A USA TODAY/CNN poll finds that 69 percent of adults prefer “Merry Christmas” to only 29 percent who like “Happy Holidays.” This is a change from 56 percent and 41 percent respectively last year, up 14 percent for “Merry Christmas,” and down 12 percent for “Happy Holidays.”

And “Merry Christmas” crosses religious lines, since most people don’t like the dumbing down of Christmas. Only about one in four want the generic wording.

We wish all our readers a very Merry Christmas.

Jesse Jackson Deaf to His Own Words

We wonder if Jesse Jackson realizes how weird his recent Chicago Sun-Times column sounds? Here are some of his statements:

  • “The Christmas story instructs us to treasure every child.” But Jackson supports abortion, which denies the value of every unborn child.
  • “We turn our backs on the genocide taking place in Darfur.” Yes, Jesse,and you turn your back on the genocide taking place against the unborn right here in America, by supporting abortion.
  • “Christmas should celebrate family [and] should remind us to measure ourselves by how we treat ‘the least of these.'” Right, it should. But who are the “least of these” if not the helpless unborn?
  • And finally, get this, “Let us all protect the babies in the dawn of life.” What part of the dawn of life doesn’t Jackson get?

Nice sermon, Rev. Just too bad you aren’t listening to your own words.

“Fertilized Fetus”?

Diane Glass in a recent Chicago Sun-Times column defending a proposal to sell Plan B, the chemical abortifacient, over the counter, refers to an unborn child as a “fertilized fetus.” She’s probably trying to say Plan B doesn’t abort a fertilized egg, but got a little mixed up. Maybe it’s a typo. But in any event, she’s wrong, Harvard degree or not.

Intelligent Design, Unintelligent Judge

The Judge in the Pennsylvania Intelligent Design case, John Jones the Third, got so heated up at the mere thought that Public High School students might have it suggested to them that some thought went into creation before studyilng Darwinism which says everything comes about through blind chance, that he shouted and screamed and called names.

How dare anyone question St. Darwin’s theories and suggest that there might be more to creation than blind chance and allthat ape stuff?

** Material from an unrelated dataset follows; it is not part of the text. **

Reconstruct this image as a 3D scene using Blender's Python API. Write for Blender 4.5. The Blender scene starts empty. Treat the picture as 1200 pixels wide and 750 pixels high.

Judge Jones did sort of prove Darwin’s theory by himself acting somewhat ape-like. I don’t mind conceding that other people come from apes. I just want to make sure they know that we Scheidlers come from other Scheidlers, all the way back to Adam Scheidler.

A reflex principle that keeps one calm in the face of this controversy is that if there was not intelligent design and an uncaused cause—in other words, God—then there isn’t anything. So if there’s nothing we don’t know about it because we’re not here. If we’re here, there’s Intellignent Design. So, no God, nothing. God, everything. No problemo.